━━ Information provided

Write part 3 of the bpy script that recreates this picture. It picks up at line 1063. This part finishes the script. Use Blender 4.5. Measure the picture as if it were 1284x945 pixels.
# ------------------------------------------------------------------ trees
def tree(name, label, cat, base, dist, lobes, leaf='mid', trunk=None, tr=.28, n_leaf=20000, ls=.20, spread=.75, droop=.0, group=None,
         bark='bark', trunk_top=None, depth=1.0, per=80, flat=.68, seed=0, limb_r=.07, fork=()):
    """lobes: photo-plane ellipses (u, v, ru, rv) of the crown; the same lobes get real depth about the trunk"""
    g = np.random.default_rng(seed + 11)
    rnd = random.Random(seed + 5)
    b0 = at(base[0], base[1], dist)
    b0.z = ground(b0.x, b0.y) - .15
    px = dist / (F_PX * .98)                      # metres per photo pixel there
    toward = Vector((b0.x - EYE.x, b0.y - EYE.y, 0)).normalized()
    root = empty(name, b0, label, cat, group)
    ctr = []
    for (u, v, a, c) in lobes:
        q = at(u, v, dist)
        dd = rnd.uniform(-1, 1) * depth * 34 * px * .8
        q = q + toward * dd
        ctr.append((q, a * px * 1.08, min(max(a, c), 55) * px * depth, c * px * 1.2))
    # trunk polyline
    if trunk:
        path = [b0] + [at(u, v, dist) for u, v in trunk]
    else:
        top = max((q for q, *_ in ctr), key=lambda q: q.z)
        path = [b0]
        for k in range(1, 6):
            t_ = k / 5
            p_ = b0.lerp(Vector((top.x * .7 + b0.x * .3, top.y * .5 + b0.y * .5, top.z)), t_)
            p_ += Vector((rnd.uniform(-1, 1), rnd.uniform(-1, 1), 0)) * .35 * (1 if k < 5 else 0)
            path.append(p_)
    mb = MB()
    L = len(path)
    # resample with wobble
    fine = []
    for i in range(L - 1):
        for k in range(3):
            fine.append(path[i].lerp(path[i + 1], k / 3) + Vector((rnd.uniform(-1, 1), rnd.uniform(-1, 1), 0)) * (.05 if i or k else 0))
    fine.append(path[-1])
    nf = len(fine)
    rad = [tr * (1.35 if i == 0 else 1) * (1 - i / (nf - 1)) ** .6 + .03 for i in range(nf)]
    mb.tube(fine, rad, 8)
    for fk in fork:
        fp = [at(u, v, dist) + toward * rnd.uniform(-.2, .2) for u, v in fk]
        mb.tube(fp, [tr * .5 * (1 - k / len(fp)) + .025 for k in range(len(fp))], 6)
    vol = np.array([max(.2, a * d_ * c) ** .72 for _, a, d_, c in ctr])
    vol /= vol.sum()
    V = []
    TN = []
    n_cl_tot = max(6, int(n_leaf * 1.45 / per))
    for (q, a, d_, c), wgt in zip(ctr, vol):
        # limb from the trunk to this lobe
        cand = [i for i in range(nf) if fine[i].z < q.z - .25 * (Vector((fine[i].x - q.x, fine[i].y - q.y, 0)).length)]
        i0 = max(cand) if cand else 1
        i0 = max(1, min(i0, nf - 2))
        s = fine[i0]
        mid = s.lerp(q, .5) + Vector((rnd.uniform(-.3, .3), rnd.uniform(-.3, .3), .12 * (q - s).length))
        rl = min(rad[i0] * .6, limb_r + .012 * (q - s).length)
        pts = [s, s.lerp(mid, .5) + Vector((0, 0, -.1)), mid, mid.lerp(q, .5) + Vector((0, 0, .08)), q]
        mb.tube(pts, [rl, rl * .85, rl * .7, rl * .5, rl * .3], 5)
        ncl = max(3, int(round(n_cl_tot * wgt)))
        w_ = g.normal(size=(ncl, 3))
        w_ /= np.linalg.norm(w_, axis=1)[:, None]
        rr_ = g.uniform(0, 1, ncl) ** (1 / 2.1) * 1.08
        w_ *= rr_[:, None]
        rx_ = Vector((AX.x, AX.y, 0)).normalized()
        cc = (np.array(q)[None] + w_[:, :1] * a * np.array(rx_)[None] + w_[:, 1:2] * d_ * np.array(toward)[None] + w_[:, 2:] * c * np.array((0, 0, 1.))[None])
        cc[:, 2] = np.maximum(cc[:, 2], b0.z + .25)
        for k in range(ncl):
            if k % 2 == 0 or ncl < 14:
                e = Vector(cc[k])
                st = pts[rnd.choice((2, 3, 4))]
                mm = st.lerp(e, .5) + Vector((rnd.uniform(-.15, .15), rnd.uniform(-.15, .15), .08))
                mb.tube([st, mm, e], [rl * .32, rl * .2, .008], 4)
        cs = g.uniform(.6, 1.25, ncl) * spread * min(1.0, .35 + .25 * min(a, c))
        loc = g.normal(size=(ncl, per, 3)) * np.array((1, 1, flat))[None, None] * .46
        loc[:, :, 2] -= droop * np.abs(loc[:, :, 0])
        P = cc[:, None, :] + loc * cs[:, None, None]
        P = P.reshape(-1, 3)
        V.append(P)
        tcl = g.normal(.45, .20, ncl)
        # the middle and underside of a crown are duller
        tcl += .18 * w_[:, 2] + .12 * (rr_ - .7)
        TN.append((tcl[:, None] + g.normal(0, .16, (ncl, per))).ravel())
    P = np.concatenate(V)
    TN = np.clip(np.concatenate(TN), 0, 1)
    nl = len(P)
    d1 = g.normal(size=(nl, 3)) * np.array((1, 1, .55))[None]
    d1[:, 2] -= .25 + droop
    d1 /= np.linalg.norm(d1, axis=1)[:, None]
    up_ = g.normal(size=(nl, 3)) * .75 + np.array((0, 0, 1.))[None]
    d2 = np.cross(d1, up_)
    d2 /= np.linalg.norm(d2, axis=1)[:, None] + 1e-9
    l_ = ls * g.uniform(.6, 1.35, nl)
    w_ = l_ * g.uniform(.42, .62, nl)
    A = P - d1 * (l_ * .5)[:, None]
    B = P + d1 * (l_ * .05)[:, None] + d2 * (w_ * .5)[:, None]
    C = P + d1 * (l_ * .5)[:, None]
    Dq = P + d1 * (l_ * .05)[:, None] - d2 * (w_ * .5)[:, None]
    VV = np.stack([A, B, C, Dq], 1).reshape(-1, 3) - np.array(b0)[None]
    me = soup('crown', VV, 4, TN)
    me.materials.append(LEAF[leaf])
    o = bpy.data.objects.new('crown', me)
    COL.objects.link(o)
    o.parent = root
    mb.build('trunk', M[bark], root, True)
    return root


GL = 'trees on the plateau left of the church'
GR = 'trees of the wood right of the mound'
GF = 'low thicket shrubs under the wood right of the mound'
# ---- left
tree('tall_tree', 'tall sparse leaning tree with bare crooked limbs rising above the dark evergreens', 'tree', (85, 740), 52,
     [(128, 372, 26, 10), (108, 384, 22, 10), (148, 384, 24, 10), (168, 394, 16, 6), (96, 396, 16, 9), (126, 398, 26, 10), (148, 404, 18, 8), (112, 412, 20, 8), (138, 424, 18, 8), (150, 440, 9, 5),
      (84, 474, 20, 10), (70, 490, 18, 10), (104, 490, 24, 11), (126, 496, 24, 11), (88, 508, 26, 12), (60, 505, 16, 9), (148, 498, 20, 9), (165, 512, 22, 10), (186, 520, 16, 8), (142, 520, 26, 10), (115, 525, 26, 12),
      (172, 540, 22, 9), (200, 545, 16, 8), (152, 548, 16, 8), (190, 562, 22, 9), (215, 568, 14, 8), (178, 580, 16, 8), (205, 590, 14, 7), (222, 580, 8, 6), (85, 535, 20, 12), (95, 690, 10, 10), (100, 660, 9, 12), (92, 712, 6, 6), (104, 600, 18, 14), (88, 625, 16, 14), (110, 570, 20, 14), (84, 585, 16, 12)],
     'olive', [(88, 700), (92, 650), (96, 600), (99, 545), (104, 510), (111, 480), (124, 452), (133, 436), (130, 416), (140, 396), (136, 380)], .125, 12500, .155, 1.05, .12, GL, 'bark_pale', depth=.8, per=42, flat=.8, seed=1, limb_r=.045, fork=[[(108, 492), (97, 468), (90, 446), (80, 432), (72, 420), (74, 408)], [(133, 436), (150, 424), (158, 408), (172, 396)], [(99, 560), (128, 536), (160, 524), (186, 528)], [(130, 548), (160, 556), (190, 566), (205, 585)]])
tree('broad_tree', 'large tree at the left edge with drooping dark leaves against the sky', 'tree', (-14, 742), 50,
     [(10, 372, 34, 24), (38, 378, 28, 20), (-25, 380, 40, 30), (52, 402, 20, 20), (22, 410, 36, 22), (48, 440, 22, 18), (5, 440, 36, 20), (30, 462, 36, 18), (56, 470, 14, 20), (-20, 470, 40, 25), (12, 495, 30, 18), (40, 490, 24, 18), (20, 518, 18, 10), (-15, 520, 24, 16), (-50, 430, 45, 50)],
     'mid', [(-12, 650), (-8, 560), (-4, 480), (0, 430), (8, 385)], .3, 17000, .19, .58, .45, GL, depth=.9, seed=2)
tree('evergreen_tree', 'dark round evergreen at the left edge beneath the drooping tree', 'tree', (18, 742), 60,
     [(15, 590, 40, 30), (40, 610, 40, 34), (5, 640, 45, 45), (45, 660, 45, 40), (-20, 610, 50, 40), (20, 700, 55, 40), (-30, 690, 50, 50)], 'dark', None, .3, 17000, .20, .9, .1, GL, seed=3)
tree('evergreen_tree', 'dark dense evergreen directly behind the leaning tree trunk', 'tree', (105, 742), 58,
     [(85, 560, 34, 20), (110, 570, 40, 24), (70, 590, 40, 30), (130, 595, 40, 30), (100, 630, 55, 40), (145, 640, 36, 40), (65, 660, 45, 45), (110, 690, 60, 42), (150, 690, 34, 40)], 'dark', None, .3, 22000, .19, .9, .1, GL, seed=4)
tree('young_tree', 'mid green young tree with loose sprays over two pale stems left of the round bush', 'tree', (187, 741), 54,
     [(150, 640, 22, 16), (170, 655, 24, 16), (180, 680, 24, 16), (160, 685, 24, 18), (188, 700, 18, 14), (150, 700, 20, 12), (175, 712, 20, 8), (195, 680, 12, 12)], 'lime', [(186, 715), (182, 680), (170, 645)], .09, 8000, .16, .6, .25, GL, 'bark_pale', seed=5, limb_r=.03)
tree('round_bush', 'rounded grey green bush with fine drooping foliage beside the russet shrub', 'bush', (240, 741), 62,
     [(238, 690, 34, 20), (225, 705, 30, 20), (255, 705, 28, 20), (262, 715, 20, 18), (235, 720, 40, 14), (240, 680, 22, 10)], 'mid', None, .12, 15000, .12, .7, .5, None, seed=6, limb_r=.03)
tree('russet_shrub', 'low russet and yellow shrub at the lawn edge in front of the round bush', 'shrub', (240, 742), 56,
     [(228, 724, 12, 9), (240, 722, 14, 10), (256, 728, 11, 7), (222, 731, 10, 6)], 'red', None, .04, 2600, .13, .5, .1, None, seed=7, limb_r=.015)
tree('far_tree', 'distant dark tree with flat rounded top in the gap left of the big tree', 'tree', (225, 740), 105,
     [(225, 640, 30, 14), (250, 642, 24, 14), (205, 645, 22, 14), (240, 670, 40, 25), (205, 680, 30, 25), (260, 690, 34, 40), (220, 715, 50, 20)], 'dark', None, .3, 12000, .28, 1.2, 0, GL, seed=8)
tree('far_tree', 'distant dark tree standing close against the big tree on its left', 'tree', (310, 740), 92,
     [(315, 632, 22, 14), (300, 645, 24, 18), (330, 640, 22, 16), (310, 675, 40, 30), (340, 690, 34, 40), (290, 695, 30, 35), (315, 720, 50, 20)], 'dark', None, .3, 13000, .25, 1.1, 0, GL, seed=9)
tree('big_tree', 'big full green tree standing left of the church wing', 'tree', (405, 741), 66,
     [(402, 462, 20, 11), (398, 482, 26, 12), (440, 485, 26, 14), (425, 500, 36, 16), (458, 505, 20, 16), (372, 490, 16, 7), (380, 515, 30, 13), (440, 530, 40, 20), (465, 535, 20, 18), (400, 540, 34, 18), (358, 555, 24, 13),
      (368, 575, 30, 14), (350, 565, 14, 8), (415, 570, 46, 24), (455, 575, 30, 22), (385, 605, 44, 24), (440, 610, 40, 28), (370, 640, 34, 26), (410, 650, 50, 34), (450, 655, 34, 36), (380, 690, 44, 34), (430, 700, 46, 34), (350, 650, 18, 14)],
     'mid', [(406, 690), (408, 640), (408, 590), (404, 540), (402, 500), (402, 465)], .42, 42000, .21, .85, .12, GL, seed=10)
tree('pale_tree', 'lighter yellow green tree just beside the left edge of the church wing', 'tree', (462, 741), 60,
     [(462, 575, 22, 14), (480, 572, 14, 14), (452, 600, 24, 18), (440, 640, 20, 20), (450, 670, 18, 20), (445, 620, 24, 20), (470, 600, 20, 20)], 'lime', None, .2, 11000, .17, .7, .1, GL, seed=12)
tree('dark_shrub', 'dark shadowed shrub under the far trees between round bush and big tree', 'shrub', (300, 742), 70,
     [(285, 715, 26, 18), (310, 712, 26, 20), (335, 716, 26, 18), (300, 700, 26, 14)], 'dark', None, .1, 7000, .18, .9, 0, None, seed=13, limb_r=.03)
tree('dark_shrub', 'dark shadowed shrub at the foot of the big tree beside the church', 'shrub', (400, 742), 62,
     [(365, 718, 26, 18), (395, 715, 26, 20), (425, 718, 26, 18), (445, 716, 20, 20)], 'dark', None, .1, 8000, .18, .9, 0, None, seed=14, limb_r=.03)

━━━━

# Description of the task:
The required output is the span of lines from the one containing "tree('dark_shrub', 'dark shadowed shrub under" to the last line, reproduced character for character.

# Task answer:
tree('dark_shrub', 'dark shadowed shrub under the far trees between round bush and big tree', 'shrub', (300, 742), 70,
     [(285, 715, 26, 18), (310, 712, 26, 20), (335, 716, 26, 18), (300, 700, 26, 14)], 'dark', None, .1, 7000, .18, .9, 0, None, seed=13, limb_r=.03)
tree('dark_shrub', 'dark shadowed shrub at the foot of the big tree beside the church', 'shrub', (400, 742), 62,
     [(365, 718, 26, 18), (395, 715, 26, 20), (425, 718, 26, 18), (445, 716, 20, 20)], 'dark', None, .1, 8000, .18, .9, 0, None, seed=14, limb_r=.03)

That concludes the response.